◆ Information given:
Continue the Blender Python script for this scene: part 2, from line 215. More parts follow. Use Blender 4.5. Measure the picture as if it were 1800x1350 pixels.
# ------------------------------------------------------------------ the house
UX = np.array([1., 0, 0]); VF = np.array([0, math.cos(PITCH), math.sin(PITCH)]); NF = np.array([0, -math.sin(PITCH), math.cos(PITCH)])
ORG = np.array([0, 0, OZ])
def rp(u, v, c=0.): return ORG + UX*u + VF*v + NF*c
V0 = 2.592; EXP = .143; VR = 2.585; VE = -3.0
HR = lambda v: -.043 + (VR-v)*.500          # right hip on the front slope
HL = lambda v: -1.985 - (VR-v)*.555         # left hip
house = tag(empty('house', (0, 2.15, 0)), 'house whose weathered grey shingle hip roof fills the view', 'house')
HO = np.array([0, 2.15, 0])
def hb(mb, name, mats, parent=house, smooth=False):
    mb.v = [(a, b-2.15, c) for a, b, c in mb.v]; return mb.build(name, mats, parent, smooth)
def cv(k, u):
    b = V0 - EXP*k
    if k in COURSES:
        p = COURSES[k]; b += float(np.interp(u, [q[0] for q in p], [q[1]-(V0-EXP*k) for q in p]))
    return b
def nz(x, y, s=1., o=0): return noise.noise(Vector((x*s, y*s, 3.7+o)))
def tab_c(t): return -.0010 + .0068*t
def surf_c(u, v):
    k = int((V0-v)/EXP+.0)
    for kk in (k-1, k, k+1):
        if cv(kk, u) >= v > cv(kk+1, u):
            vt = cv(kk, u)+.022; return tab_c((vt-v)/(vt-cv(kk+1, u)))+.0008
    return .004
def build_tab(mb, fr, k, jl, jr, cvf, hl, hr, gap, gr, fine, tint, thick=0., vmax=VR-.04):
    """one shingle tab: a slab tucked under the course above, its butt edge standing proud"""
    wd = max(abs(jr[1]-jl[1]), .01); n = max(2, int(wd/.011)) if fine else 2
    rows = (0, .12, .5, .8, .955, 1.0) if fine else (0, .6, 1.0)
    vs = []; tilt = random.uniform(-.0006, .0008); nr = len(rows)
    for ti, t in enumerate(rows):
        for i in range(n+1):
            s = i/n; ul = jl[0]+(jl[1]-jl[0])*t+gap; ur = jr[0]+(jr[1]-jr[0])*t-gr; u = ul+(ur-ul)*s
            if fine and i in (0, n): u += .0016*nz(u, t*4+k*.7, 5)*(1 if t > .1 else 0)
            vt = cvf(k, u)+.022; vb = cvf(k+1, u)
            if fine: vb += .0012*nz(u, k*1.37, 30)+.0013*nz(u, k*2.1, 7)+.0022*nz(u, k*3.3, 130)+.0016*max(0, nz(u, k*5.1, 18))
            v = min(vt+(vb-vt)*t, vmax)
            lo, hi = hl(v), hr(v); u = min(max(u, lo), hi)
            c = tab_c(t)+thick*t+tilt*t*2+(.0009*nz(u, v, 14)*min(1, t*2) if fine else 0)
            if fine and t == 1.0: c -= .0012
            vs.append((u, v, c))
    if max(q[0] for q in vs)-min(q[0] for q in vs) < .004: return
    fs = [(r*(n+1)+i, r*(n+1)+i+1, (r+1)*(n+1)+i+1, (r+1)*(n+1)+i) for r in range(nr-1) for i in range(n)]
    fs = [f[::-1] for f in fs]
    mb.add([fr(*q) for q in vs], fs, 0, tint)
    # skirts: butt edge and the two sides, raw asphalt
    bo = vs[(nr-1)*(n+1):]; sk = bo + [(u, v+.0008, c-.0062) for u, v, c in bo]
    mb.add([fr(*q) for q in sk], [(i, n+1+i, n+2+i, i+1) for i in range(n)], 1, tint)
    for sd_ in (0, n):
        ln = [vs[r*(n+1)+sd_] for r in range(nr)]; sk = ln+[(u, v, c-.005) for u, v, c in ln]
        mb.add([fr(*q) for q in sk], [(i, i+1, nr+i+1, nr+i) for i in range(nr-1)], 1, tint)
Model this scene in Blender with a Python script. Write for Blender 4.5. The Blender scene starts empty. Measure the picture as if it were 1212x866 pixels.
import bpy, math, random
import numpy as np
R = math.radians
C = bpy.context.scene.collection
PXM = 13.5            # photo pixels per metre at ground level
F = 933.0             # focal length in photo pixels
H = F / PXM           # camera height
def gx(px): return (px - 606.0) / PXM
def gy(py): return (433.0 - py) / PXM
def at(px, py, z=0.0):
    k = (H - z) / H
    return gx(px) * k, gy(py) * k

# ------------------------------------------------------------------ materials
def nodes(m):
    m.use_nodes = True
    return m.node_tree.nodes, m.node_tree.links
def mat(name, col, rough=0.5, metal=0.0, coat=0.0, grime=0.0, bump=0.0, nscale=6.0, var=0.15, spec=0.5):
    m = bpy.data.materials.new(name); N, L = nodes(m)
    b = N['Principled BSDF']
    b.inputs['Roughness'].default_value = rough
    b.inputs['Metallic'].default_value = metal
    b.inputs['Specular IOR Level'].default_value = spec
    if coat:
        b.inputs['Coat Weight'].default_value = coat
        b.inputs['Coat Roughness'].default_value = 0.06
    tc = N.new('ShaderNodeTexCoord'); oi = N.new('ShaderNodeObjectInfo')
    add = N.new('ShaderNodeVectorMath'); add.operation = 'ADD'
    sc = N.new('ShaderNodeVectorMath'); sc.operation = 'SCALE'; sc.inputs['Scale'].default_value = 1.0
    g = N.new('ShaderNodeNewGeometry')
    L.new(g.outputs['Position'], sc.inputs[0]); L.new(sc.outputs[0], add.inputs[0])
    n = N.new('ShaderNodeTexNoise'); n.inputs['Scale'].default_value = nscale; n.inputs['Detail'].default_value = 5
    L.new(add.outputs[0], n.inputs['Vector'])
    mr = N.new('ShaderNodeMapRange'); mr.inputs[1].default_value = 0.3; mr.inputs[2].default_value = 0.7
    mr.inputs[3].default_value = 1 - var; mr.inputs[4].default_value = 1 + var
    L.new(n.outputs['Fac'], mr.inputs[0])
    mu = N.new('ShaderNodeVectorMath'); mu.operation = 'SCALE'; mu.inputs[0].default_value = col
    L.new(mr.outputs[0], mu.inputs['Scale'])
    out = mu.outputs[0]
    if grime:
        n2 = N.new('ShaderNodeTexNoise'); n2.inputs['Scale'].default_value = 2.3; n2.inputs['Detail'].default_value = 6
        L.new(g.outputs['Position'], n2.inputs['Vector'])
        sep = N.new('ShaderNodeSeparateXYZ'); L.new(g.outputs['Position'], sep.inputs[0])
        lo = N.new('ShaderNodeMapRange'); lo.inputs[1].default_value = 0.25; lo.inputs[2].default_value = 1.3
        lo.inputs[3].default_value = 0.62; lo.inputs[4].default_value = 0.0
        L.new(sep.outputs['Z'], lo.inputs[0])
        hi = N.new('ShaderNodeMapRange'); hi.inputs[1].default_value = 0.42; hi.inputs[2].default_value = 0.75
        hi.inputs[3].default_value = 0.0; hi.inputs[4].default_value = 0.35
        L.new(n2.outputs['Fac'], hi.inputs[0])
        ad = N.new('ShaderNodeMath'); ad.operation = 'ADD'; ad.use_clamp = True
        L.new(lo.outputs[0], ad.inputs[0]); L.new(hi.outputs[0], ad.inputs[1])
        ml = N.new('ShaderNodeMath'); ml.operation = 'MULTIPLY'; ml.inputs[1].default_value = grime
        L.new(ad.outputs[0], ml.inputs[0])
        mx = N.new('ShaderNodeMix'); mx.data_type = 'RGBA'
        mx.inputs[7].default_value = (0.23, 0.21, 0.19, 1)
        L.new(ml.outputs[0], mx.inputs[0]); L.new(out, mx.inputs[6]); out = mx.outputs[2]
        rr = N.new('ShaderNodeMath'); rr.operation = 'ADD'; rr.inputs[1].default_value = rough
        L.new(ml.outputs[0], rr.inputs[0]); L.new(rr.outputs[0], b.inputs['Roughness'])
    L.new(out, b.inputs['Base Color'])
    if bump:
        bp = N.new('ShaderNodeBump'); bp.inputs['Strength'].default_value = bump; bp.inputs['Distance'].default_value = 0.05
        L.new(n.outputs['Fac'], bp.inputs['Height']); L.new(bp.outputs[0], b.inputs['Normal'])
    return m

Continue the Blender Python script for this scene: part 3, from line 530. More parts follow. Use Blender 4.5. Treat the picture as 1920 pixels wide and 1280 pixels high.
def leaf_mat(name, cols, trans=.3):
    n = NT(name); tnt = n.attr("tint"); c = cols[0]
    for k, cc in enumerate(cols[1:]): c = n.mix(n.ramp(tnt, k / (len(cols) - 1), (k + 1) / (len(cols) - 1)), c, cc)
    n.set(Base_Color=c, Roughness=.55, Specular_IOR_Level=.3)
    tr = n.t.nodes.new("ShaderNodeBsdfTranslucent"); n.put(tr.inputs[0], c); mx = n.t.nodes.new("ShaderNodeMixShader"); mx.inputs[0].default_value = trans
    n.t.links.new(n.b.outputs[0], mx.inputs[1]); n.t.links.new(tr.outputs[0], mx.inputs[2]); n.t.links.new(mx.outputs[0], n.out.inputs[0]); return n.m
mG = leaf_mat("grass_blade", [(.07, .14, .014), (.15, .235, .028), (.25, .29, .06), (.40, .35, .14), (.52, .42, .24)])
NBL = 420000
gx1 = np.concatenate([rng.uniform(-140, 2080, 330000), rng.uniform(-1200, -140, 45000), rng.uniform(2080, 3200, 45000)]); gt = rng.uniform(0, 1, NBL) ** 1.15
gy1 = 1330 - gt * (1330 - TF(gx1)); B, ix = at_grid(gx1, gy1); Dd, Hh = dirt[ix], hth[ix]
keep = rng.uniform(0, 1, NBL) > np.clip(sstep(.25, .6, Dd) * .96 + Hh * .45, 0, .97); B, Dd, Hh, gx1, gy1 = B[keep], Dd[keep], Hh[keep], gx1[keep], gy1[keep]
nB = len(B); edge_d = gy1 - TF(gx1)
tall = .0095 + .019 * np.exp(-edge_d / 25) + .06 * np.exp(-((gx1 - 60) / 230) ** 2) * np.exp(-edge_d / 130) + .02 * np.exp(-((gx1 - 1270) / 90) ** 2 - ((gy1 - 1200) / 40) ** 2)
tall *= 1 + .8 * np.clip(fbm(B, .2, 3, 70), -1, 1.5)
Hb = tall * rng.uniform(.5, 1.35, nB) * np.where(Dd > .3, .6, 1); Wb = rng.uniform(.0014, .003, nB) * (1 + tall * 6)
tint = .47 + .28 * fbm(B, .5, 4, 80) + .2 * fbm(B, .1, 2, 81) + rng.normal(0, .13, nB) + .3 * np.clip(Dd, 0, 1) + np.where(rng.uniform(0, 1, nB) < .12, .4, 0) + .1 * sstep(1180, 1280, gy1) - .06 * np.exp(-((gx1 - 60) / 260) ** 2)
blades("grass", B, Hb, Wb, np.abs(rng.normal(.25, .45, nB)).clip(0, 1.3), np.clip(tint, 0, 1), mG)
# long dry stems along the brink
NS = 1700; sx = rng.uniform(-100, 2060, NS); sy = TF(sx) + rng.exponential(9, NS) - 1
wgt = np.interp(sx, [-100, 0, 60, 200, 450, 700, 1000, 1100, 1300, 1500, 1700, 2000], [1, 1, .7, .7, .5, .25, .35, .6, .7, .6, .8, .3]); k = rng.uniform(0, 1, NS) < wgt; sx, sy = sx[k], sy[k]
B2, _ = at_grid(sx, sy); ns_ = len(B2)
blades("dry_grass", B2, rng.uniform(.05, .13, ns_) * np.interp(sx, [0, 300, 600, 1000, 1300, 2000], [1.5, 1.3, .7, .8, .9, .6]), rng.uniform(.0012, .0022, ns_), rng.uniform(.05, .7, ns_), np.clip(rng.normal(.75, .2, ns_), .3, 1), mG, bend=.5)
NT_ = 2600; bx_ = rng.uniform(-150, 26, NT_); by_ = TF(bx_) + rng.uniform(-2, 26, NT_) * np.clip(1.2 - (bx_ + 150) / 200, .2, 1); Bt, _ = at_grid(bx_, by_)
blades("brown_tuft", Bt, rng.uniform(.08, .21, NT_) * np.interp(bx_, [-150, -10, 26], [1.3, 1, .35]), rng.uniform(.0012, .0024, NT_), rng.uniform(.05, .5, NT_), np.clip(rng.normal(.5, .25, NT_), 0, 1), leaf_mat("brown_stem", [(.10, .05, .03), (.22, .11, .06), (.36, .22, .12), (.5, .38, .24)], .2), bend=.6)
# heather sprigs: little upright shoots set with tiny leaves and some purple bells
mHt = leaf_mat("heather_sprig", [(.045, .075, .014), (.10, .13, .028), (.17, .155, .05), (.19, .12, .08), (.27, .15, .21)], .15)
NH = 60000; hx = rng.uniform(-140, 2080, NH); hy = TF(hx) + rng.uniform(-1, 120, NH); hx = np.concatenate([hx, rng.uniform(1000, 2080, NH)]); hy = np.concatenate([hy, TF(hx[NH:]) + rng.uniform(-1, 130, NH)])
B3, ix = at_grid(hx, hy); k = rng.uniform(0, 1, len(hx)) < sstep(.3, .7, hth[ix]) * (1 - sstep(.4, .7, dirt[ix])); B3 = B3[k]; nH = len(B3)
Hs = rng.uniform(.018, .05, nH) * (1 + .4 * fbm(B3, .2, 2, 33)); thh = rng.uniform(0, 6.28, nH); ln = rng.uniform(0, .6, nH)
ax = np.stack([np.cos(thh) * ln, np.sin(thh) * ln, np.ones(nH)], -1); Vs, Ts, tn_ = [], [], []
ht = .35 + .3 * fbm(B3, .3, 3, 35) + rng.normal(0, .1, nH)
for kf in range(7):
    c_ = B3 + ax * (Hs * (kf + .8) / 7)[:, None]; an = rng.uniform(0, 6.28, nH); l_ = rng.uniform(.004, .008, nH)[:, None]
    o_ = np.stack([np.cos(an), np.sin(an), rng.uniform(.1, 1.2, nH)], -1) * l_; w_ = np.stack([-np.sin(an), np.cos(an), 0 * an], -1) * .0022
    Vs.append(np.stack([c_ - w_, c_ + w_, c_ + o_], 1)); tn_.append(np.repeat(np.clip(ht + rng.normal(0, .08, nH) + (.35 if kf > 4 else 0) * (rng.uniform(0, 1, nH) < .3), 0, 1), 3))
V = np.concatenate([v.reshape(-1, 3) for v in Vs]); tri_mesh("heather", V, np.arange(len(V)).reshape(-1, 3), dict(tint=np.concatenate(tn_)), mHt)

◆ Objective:
The lines to extract from the data above begin with the line containing "Model this scene" and end with the line containing "return gx(px) * k, gy(py) * k". Extract them exactly, including both.

◆ Reply:
Model this scene in Blender with a Python script. Write for Blender 4.5. The Blender scene starts empty. Measure the picture as if it were 1212x866 pixels.
import bpy, math, random
import numpy as np
R = math.radians
C = bpy.context.scene.collection
PXM = 13.5            # photo pixels per metre at ground level
F = 933.0             # focal length in photo pixels
H = F / PXM           # camera height
def gx(px): return (px - 606.0) / PXM
def gy(py): return (433.0 - py) / PXM
def at(px, py, z=0.0):
    k = (H - z) / H
    return gx(px) * k, gy(py) * k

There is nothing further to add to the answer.